A grande beleza da noite ficou, na verdade, por conta da platéia. A disposição e o entusiasmo de comunicar-se com artistas queridos e ressuscitar uma alegria juvenil há muito guardada no peito foi um ato coletivo de coragem. Parece que a saudade de um tempo bom, a força de uma juventude duramente castigada pelos negros tempos de censura e repressão, a energia de quem sabe que pode mudar o mundo, tudo isso esteve por muito tempo sufocado nos corações de tantos homens e mulheres que construíram suas vidas, foram à luta, formaram família, criaram seus filhos. E que de repente, num ritual coletivo, encontraram nesse show o espaço para libertar todas as emoções de anos e anos, marcadas por músicas que os ajudaram a sobreviver durante uma das fases mais difíceis da nossa formação. A catarse coletiva traduzida com doçura surpreendeu e comoveu os próprios artistas, que a receberam como uma verdadeira carta de amor cantada em alto e bom som, o tempo inteiro, até o acorde final da guitarra do célebre e sempre talentoso Miguel Ângelo, dos Fevers.

Sábado, 2 de julho: o Ballet de Câmara, um dos amores da minha vida, ressuscita sempre. Estamos remontando o espetáculo "Quarteto", talvez a melhor síntese da trajetória desenhada pelo diretor artístico Antonio Bento para a companhia. Juntos há oito anos nessa empreitada, Antonio e eu já passamos por poucas e boas ao lado dos bailarinos: o grupo, que começou numa academia hoje extinta, não conta mais com uma sede para trabalhar. Por isso, passei o sábado correndo atrás de uma sala de ensaios, fundamental para seguirmos em frente. Ainda não consegui, mas na manhã de segunda prossigo em minha busca. No minuto final, sempre demos sorte; por que há de ser diferente agora? Respiro fundo, acalmo-me e aguardo até amanhã, confiando sempre na boa estrela da companhia.

Domingo, 3 de julho: Sinto-me estranhamente feliz após conseguir colocar este blogue em dia. Principalmente depois de ter assistido, de manhã, ao show dos 90 anos do palhaço Carequinha, uma das grandes alegrias da minha infância.
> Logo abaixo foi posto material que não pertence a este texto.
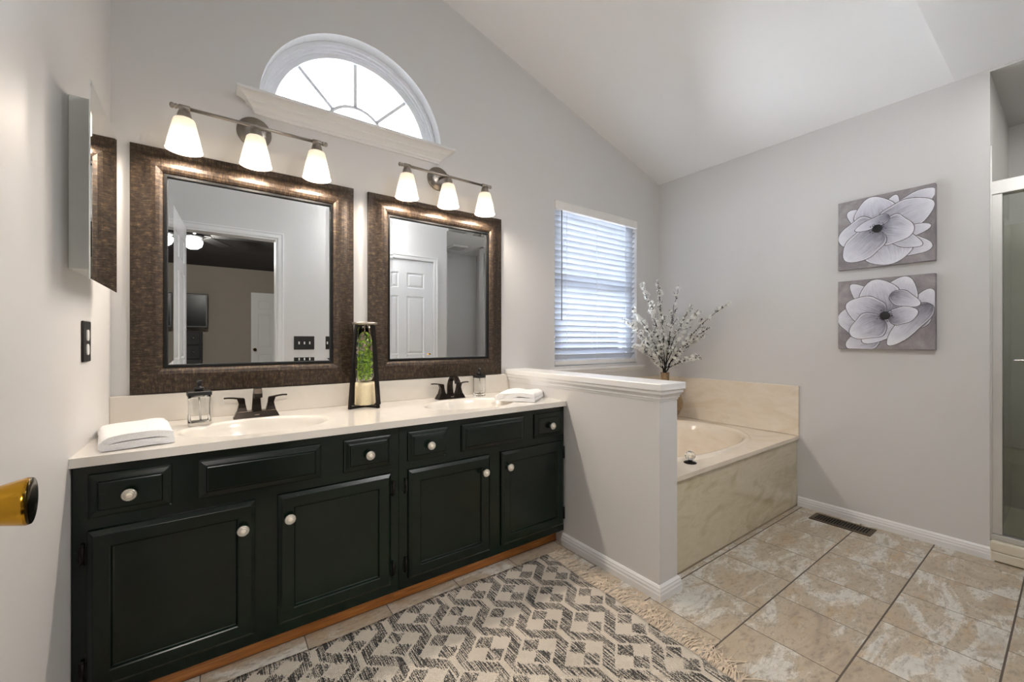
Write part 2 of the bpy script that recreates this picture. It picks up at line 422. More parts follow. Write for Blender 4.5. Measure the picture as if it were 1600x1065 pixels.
mb = MB(); mb.rings([[(XL-.12, .26, ZF+.1), (XR+.12, .26, ZF+.1), (XR+.12, .26, vz(XR)+.1), (XL-.12, .26, vz(XL)+.14)], [(XL-.12, .38, ZF+.1), (XR+.12, .38, ZF+.1), (XR+.12, .38, vz(XR)+.1), (XL-.12, .38, vz(XL)+.14)]], smooth=False)
struct('wall_upper', mb, M_wall)

# baseboards
BP = [(0, 0), (.016, 0), (.016, .026), (.0135, .032), (.0135, .040), (.010, .047), (.010, .052), (.004, .060), (0, .060)]
sweep(BP, [(XR, 1.085), (XR, .262), (XR+.05, .262)], 'baseboard_right', M_trim, side=-1)
sweep(BP, [(1.5007, 1.612), (1.5007, 1.028), (1.629, 1.028), (1.629, 1.088)], 'baseboard_half_wall', M_trim, side=-1)
sweep(BP, [(.51, -.02), (1.21, -.02)], 'baseboard_front', M_trim, side=1)
# half wall and its moulded cap
struct('wall_half', MB().box(1.5007, 1.629, 1.028, YW, 0, .885), M_wall)
mb = MB(); hx0, hx1, hy = 1.5007, 1.629, 1.028
cp = [(.003, .826), (.003, .833), (.008, .836), (.008, .843), (.013, .852), (.019, .858), (.019, .868), (.025, .874), (.025, .898), (.023, .901)]
mb.rings([[(hx0-o, hy-o, z), (hx1+o, hy-o, z), (hx1+o, YW, z), (hx0-o, YW, z)] for o, z in cp], smooth=False)
struct('trim_1', mb, M_trim)

# ---------------------------------------------------------------- arched window
def arc_ring(mb, cx, cz, r0, r1, y0, y1, a0=0, a1=PI, n=48):
    rs = []
    for i in range(n+1):
        a = a0+(a1-a0)*i/n; c, s_ = math.cos(a), math.sin(a)
        rs.append([(cx+r0*c, y0, cz+r0*s_), (cx+r1*c, y0, cz+r1*s_), (cx+r1*c, y1, cz+r1*s_), (cx+r0*c, y1, cz+r0*s_)])
    mb.rings(rs, True, True, True, False)
w1 = bpy.data.objects.new('window_1', None); col.objects.link(w1); w1.location = (AC[0], 2.2, AC[1]); w1['kind'] = 'structure'
w1['label'] = 'half round fanlight window above the vanity'
def child_mb(mb, par): 
    lx, ly, lz = par.location
    mb.v = [(x-lx, y-ly, z-lz) for x, y, z in mb.v]; return mb
mb = MB(); arc_ring(mb, *AC, .424, AR, 2.192, 2.29); arc_ring(mb, *AC, .412, .424, 2.203, 2.29); arc_ring(mb, *AC, .402, .412, 2.214, 2.29)
mb.box(AC[0]-AR, AC[0]+AR, 2.2, 2.29, 2.15, 2.172); child_mb(mb, w1).build('window_frame', M_pane, w1)
mb = MB(); arc_ring(mb, *AC, .379, .403, 2.222, 2.26); child_mb(mb, w1).build('sash', M_pane, w1)
mb = MB(); arc_ring(mb, *AC, .147, .163, 2.236, 2.25)
for a in (45, 90, 135):
    c, s_ = math.cos(R(a)), math.sin(R(a)); nx, nz = -s_*.0085, c*.0085
    mb.rings([[(AC[0]+r*c+nx, y, AC[1]+r*s_+nz) if q else (AC[0]+r*c-nx, y, AC[1]+r*s_-nz) for q, y in ((0, 2.236), (1, 2.236), (1, 2.25), (0, 2.25))] for r in (.158, .382)], smooth=False)
child_mb(mb, w1).build('muntins', M_pane, w1)
mb = MB(); rs = [[(AC[0]+.380*math.cos(PI*i/40), y, AC[1]+.380*math.sin(PI*i/40)) for i in range(41)] for y in (2.242, 2.245)]
mb.rings(rs, True, True, True, False); child_mb(mb, w1).build('pane', M_winglass, w1)
# crown ledge under it
mb = MB(); lp = [(.012, 2.075), (.012, 2.083), (.020, 2.088), (.020, 2.096), (.034, 2.106), (.047, 2.113), (.047, 2.120), (.060, 2.128), (.072, 2.134), (.085, 2.137), (.085, 2.148), (.082, 2.151)]
lx0, lx1 = .150, 1.012
mb.rings([[(lx0-o*.92, YW-o, z), (lx1+o*.92, YW-o, z), (lx1+o*.92, YW, z), (lx0-o*.92, YW, z)] for o, z in lp], smooth=False)
struct('trim_2', mb, M_trim)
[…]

Carequinha era o rei da garotada na TV Tupi, quando eu era criança. Cresci assistindo aos seus programas. Além dele havia o Fred, hoje falecido, e o Meio-Quilo, um anão que engatinhava sentado por todo o palco (aliás, minha irmã do meio, Lenita, quando pequena, engatinhava igualzinho a ele). Carequinha faz parte de uma geração de belos e inocentes palhaços, que encarnavam uma alegria pura, poética, infantil mesmo. Ainda me lembro do Piolim, grande pioneiro, e do Arrelia, falecido recentemente, além de uma gama de outros, desconhecidos, personagens dos circos mambembes que circulavam pelo interior. A figura do palhaço tem seu quê de poesia e de tragédia, de emoção que se alterna com alegria. Mas Carequinha, o maior, o mais próximo, o mais querido, tem lugar cativo no meu coração. Então assumi a criança que mora em mim e sentei na platéia, ao lado de um sem-número de crianças, pais, mães e avós. Em casa, antes de sair, agüentei firme as gozações da família. E daí? De quem é o sonho?
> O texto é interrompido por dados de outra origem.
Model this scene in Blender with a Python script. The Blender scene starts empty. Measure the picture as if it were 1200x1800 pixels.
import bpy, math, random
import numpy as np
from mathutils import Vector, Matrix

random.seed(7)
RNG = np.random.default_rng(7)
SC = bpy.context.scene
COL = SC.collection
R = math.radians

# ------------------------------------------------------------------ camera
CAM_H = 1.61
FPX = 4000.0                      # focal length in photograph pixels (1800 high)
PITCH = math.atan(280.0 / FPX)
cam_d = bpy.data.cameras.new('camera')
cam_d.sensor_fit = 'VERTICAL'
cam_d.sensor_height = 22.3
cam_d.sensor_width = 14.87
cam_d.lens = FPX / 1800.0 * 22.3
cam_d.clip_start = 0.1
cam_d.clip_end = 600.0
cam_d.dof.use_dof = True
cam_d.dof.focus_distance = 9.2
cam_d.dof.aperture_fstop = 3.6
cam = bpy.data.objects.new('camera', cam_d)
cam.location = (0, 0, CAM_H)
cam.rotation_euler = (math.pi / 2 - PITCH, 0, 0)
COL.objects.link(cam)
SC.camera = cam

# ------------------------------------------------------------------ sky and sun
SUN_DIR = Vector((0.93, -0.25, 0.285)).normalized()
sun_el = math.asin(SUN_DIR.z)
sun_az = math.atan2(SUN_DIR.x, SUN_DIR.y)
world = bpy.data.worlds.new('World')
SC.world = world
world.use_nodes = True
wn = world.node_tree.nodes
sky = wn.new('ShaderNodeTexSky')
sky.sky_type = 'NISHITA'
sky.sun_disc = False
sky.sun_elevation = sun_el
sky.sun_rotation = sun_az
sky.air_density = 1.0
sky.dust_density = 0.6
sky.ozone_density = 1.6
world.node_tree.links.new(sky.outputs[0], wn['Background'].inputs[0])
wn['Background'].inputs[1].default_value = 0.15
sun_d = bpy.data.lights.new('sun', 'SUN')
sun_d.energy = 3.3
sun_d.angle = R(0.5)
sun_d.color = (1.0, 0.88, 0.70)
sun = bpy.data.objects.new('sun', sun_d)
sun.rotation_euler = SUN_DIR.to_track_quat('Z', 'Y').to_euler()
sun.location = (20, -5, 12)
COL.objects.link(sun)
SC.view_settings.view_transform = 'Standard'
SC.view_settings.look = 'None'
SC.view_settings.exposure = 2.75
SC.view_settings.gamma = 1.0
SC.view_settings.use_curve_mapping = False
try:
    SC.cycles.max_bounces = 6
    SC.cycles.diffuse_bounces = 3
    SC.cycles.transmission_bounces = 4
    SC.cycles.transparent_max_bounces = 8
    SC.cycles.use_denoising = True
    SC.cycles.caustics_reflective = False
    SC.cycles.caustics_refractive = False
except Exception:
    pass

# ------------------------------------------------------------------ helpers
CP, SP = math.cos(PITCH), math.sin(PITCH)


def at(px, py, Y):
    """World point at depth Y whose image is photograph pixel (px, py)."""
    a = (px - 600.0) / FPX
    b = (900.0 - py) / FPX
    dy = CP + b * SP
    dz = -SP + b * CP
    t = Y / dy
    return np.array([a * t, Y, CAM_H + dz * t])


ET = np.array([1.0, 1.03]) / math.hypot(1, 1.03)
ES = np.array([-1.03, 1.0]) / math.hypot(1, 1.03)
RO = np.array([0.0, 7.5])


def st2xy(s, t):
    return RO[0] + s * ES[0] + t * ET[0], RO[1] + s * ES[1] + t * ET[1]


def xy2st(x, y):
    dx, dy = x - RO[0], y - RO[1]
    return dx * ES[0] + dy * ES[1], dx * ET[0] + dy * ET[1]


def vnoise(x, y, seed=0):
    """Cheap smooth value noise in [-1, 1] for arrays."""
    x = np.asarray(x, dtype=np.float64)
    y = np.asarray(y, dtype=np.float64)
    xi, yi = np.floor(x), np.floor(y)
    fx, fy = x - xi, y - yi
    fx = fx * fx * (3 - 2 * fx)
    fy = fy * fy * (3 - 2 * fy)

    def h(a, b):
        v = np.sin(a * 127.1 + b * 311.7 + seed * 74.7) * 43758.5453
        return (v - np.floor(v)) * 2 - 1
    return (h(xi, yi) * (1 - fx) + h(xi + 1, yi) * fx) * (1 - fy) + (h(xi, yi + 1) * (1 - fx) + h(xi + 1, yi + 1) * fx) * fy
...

Começa o espetáculo, com números de ventriloquismo, malabarismo, contorcionismo (sim, isso mesmo!) e boas palhaçadas. Eis que surge o Carequinha, com seu microfone, suas musiquinhas e a mesma voz de sempre, muito firme a despeito da idade. As lágrimas escorrem e vejo que, de menina, não mudei muito. Continuo a ter fé nas pessoas, a ver a honesta beleza de alguém que desperta e conquista o carinho de crianças de qualquer geração. Apesar dos desenhos japoneses, das Xuxas e Angélicas, lá estavam no SESC muitas crianças moderninhas, e no entanto absolutamente seduzidas pelo bom e velho Carequinha!
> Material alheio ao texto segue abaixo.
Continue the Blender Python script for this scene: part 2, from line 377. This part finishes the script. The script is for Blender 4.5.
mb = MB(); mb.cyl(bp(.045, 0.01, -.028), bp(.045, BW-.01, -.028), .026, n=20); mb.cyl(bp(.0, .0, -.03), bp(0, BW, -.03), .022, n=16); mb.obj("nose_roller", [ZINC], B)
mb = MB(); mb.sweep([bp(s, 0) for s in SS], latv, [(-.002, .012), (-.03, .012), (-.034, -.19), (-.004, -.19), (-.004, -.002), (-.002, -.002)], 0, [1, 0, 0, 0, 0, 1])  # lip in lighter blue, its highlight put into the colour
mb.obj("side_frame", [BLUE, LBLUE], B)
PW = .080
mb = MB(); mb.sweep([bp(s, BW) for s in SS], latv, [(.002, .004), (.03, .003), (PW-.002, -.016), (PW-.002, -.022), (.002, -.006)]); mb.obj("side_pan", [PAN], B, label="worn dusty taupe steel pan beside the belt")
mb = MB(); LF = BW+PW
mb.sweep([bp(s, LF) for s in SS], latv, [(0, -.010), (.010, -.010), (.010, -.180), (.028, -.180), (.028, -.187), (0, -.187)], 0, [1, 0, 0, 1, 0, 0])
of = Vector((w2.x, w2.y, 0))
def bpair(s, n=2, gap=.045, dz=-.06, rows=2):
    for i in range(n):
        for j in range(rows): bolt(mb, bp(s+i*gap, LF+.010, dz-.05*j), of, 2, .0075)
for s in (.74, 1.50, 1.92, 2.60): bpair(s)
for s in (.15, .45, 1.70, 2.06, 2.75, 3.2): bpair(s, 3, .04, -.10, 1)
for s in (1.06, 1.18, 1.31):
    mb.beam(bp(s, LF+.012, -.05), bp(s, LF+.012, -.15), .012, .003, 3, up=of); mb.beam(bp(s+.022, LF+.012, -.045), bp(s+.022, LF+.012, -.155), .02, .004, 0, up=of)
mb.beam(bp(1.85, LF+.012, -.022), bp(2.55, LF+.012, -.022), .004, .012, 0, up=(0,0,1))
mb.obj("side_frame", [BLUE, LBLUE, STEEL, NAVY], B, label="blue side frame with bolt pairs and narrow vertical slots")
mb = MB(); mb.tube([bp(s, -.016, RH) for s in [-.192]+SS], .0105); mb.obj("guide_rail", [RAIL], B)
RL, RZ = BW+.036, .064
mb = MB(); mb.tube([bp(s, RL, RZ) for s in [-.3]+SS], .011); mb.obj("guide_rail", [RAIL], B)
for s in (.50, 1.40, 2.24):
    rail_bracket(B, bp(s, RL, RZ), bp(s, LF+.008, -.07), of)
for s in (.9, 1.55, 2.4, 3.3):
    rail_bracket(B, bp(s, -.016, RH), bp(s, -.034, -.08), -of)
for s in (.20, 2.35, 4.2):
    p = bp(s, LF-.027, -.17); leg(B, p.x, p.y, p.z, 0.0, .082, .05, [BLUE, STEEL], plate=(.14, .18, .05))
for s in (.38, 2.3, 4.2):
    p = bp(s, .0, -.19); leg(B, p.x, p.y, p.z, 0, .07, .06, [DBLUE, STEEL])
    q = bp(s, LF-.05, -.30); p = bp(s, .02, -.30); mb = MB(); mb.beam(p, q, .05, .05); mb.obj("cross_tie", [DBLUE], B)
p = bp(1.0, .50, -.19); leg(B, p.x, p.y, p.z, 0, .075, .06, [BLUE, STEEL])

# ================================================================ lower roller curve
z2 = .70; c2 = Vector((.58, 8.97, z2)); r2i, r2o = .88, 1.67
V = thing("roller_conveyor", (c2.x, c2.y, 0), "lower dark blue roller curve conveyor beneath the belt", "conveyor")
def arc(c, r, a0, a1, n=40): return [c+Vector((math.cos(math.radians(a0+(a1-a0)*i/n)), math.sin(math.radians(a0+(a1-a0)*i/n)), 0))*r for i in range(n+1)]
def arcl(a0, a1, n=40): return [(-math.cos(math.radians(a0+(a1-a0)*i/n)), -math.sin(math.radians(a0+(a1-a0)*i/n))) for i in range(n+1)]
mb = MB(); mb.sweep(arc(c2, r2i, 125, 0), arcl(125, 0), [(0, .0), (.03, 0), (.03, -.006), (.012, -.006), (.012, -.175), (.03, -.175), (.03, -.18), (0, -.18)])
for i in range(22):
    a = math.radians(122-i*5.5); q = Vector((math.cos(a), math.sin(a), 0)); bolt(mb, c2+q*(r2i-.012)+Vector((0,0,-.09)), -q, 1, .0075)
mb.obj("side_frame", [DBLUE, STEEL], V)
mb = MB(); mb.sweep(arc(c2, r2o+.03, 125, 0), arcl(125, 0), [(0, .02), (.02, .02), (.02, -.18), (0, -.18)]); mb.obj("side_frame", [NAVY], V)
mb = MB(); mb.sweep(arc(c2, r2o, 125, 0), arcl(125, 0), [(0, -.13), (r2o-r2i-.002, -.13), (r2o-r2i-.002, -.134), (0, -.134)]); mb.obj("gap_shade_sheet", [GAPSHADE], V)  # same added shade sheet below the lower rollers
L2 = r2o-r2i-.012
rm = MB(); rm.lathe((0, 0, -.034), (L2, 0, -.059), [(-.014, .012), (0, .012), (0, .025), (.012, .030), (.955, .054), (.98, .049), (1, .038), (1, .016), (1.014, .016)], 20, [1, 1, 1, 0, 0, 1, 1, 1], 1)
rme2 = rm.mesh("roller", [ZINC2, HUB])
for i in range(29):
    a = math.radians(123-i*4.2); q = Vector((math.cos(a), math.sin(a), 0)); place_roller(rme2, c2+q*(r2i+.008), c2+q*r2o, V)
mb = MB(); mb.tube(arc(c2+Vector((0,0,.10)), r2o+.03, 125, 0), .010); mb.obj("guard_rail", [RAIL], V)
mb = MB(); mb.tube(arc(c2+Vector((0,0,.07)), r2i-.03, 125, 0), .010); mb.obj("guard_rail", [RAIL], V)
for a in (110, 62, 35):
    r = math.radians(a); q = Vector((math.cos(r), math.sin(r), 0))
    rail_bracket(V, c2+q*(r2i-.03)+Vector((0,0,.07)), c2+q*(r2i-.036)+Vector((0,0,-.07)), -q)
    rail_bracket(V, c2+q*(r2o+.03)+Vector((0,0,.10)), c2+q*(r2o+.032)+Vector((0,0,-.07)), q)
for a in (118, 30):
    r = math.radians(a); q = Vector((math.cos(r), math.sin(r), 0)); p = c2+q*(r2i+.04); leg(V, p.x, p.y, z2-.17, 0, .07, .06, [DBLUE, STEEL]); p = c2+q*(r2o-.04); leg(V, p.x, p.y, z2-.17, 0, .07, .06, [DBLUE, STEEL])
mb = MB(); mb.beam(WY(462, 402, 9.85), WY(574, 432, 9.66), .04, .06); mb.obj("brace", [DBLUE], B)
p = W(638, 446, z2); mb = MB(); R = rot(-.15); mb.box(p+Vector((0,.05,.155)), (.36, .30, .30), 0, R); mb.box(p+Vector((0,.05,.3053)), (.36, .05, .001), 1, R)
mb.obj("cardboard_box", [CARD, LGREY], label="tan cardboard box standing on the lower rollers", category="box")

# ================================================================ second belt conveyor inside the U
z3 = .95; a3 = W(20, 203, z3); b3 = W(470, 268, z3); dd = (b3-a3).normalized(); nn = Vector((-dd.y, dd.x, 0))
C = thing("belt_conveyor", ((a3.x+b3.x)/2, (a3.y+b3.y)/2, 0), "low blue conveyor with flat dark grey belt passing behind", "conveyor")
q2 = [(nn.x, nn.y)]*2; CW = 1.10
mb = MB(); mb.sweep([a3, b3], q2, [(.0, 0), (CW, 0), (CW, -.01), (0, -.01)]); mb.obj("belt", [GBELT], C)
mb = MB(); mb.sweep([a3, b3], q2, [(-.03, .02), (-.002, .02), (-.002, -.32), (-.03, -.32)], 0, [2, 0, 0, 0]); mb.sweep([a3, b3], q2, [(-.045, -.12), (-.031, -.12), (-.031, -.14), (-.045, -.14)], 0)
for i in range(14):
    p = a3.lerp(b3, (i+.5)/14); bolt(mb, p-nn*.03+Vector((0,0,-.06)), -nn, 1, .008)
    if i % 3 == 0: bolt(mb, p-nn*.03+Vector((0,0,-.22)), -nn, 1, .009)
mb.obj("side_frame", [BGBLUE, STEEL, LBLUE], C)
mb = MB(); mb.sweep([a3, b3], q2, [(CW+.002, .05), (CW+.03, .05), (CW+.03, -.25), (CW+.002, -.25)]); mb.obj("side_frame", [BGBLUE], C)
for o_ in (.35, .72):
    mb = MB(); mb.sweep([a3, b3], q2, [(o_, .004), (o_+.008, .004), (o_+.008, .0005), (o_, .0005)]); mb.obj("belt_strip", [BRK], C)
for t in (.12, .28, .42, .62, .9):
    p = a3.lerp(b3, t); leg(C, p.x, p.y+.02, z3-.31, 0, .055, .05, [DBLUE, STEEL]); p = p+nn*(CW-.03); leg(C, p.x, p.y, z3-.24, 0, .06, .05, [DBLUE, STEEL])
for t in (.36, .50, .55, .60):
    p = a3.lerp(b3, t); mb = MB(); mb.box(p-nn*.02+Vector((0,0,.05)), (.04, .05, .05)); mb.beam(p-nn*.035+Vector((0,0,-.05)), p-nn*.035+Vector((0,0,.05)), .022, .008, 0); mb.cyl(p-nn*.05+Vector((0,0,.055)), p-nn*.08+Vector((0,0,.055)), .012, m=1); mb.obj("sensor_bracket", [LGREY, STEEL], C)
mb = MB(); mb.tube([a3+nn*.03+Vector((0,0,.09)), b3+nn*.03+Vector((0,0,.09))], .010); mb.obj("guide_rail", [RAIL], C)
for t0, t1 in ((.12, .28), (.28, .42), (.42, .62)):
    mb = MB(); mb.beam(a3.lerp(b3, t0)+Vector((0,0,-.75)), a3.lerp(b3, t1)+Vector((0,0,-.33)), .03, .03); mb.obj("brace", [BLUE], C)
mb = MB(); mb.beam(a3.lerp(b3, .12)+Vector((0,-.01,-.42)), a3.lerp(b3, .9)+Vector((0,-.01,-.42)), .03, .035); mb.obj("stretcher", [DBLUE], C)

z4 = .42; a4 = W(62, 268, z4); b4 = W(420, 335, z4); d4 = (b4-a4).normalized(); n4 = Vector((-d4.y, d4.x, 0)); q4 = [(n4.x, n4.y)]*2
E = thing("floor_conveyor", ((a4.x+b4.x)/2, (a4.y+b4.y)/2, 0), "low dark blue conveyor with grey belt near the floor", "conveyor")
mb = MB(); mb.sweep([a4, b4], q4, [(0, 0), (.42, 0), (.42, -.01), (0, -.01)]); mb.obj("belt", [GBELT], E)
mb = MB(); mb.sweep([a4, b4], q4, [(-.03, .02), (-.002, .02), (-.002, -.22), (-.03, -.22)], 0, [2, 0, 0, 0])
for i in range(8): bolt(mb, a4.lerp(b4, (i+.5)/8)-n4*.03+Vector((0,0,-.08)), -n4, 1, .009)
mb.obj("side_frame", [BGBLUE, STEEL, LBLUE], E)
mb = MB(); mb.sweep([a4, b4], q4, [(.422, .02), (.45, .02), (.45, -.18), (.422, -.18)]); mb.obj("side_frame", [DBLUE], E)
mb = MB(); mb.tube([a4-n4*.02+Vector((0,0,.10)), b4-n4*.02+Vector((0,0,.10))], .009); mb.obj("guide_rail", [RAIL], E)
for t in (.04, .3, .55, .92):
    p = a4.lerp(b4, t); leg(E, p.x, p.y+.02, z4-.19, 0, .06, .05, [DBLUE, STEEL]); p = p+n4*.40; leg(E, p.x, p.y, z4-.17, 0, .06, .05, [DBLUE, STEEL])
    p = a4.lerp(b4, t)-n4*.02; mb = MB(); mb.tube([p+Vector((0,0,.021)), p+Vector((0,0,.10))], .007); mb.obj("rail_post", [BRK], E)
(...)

Penso no que há de belo e trágico na máscara do palhaço. No sorriso projetado e nos olhos que, mesmo anciãos, guardam o mesmo brilho, a mesma vontade, a mesma alma de artista. Penso no que há de grande em alguém como o Carequinha, que não desiste em seu traje de lamê colorido, na grande gola que ele mexe com os ombros, na bem-cuidada maquiagem, no chapéu e na expressão que tanta gente aprendeu a amar. E agradeço por estar ali, guardando seus 90 anos como um presente reservado a mim, unicamente a mim, há tantos anos, e só agora entregue.
Subimos no palco ao final, eu e a menina que sempre fui. E peço ao fotógrafo que o SESC contratou: "Bate uma foto minha com o Carequinha?" Da primeira vez, entro com todo mundo, já que ninguém quer mesmo sair de perto dele; mas resolvo ficar até o final e, depois que todas as crianças já saíram, consigo uma exclusiva. E digo a ele, orgulhosamente: "Carequinha, tenho 49 anos e sou sua fã desde pequenininha!" Ganho um abraço, um sorriso - e uma dádiva para sempre, eternizada na foto que certamente viverá num porta-retrato, com toda a pompa e circunstância, no melhor lugar que eu conseguir encontrar para ela.